Typically, they were recruited by labour agents and even, according to oral history evidence, mining companies. By the early part of the 20th century recruitment at agricultural fairs became common and family members also sponsored siblings and cousins. They came from all parts of Italy from north to south—Udine, Tuscany, Molise, the Veneto, Friuli, Abruzzi, Calabria, Sicily, etc. While the post-World War II wave of immigration saw enormous numbers of immigrants coming from southern Italy, in the early part of the 20th century a majority of mine workers came from northern Italy.

Four Peressini brothers—Augusto, Diodoro (Doro), Romano and Giacomo—left Valvasone, province of Udine, in 1905 with their Father Andrea to work in Lille.The entry points were Ellis Island in the US and Pier 21 in Halifax. The workers were enormously mobile moving back and forth between the United States and Canada and, in Canada, from East to West. They joined the immigrant workers that made up 90 percent of the work force in the mines of southern Alberta and southeastern British Columbia.

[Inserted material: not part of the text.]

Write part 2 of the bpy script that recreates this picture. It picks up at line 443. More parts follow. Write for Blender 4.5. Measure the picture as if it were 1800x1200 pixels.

According to a 1919 study, the Italians made up 15 percent of the work force in the mines of the Crowsnest Pass.

They came to work and make money and then to return to Italy. But many soon realized that they could have a better life in Canada than in Italy and they returned to marry or had their families arrange marriages. The mines and railways were the principal employers but they also moved on to practice their trades (carpenters, masons) or set up as small shopkeepers. They were very entrepreneurial and families helped each other to establish themselves in the new country.

While in other coal mining regions, the miners worked around the mine site in various capacities, in the Drumheller Valley, a group of Italian miners owned their own mines. A group headed by Luigia Stocco purchased the Sunshine Mine in Wayne. When this mine ceased to be productive, they purchased the Brilliant Mine and continued to employ mainly Italian workers.

With the closing of the mines, many left these communities to settle in larger cities such as Edmonton and Calgary in Alberta and Vancouver in British Columbia. Their memories, however, remain in the graveyards of communities from the Drumheller Valley in Alberta to the Elk Valley in British Columbia.